The 25th anniversary, Shafer said, offered an excuse for the Napa Valley Vintners (NVV) association, which sponsors the auction, to reshape the event. The name has even changed: it will now be called Auction Napa Valley.

While the 2005 event is considered just a test run, among the changes that the NVV board approved unanimously earlier this month are:

  • The Friday night black-tie gala has been replaced by a new festival. That event will combine elements of the old Thursday barrel tasting and barrel auction with the Pride of Napa Valley, a walk-around tasting of food from local restaurants that previously preceded the live auction on Saturday.

  • The number of lots at the Saturday live auction will be limited to about 50, and those will be selected by an anonymous jury.
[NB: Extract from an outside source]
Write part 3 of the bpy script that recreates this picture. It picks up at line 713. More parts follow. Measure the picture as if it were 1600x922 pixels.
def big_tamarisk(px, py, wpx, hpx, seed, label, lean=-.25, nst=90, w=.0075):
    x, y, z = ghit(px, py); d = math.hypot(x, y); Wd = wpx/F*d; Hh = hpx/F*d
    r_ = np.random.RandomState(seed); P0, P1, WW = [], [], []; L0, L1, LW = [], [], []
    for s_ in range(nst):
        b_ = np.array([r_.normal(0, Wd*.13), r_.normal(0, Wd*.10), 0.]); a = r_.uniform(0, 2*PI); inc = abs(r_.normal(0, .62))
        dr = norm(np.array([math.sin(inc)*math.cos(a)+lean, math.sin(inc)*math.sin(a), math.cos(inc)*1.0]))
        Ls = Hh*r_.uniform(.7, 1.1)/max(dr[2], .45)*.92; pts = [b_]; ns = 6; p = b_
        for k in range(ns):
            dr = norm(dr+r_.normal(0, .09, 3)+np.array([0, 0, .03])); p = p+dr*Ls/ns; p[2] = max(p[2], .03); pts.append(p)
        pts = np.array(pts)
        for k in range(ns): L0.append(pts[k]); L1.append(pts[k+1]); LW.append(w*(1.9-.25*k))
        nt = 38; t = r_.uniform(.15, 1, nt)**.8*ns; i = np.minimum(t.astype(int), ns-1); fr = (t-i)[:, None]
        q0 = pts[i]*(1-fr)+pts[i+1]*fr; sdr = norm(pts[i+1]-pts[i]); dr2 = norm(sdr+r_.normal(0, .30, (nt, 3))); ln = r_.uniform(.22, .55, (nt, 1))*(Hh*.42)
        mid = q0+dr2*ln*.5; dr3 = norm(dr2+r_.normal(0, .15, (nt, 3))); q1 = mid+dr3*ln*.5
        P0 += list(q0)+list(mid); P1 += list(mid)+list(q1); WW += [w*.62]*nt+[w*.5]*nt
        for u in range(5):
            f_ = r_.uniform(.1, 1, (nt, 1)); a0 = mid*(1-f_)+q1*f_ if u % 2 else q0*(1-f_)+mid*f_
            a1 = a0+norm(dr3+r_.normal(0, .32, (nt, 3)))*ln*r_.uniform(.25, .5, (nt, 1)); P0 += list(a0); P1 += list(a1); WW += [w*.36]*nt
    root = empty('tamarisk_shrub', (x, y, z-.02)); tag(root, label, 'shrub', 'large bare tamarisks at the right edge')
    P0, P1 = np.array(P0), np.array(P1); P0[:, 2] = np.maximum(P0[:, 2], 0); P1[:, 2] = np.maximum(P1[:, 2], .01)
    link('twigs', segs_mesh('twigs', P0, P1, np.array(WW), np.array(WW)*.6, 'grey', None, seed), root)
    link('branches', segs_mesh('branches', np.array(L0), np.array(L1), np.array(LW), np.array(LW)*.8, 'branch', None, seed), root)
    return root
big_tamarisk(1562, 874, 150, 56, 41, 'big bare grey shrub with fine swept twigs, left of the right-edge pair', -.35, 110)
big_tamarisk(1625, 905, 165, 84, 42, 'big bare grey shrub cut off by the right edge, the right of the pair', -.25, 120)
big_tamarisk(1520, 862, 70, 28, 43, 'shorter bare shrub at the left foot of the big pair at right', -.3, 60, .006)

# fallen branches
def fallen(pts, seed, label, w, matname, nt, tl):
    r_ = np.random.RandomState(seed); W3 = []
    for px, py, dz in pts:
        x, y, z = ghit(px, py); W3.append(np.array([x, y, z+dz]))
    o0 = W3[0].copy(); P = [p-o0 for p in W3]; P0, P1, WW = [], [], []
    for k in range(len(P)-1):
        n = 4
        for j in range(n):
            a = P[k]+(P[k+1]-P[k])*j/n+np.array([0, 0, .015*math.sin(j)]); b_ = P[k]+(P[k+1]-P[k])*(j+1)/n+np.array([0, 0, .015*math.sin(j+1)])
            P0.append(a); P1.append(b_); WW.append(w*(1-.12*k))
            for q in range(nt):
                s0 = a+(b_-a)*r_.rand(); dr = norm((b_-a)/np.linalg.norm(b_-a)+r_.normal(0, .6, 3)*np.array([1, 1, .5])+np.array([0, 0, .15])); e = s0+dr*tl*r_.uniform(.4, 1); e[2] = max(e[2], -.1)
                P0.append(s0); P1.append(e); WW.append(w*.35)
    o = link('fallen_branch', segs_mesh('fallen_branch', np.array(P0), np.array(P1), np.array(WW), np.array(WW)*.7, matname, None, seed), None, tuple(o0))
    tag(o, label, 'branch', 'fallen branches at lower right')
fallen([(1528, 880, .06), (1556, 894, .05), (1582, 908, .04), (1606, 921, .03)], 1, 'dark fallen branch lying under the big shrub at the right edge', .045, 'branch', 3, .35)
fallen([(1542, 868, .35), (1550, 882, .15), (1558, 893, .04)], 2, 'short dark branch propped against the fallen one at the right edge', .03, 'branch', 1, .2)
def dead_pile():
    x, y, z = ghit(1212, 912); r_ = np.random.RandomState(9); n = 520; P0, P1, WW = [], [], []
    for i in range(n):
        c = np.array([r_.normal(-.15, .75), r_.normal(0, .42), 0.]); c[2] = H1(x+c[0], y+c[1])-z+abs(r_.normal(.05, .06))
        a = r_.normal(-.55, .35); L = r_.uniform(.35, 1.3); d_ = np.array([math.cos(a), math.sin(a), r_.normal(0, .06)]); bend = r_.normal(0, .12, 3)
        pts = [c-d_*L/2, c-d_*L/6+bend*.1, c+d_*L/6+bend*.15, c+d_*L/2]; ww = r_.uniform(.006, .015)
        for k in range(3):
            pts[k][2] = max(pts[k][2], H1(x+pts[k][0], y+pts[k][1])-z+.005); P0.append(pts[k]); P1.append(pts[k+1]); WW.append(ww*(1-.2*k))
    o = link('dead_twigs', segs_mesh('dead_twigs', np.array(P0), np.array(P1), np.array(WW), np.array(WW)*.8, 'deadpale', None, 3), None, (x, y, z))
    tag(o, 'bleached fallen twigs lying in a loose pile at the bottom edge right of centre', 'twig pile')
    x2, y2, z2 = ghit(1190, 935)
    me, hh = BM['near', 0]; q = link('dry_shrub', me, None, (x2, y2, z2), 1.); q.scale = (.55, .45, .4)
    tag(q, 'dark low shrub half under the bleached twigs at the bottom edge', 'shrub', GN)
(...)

Lots that don't make the cut will be added to a new e-auction; guests will be able to bid on those items during the Friday festival using computer kiosks placed on the auction grounds.

  • The live auction will be shorter, and the big white tent will be less crowded. With fewer lots, the new goal is two hours. Attendance will be limited to around 1,200 people--about half the size of previous crowds.

  • Ticket prices for the four-day event (Thursday and Sunday will still consist of winery open houses and invitation-only events) will increase dramatically, perhaps to as much as $7,500, about triple the price of previous years. There is one consolation: About 500 tickets for the Friday festival will be sold for $75 each, but only to valley residents.

    Shafer acknowledged that the new jury selection for the live-auction lots "is going to be a big challenge." One Napa vintner, who asked not to be identified, said the association is encouraging spectacular lots that will draw bids of $75,000 or more, and some wineries fear that they will be marginalized if they don't have the resources to compete.

    Increasing the ticket prices as a way to thin the crowd might be viewed with some skepticism, Shafer also acknowledged, but he thought it would be the best alternative. "We wanted fewer people, and we also wanted people who were big spenders. They can afford the price," he said. "It was sort of chaos; there were so many people. It got to the point that some of the guests and vintners were sort of turned off by it. We also had a lot of people who were coming and didn't bid. They just came for the party."

    The price increase, Shafer said, will hopefully cover all of the event's operating expenses through ticket sales and allow the association to give 100 percent of the auction proceeds to local charities. "In the past it has been only 92 or 93 percent," he said. This year, the percentage was even lower; the auction will be donating $4.6 million for Napa County charities.

    "The major idea is to improve the auction, and as a result we've done some fairly drastic changes," Shafer said. "We're fully aware that we run the risk of not raising as much money as we have in the past, but it's a risk worth taking."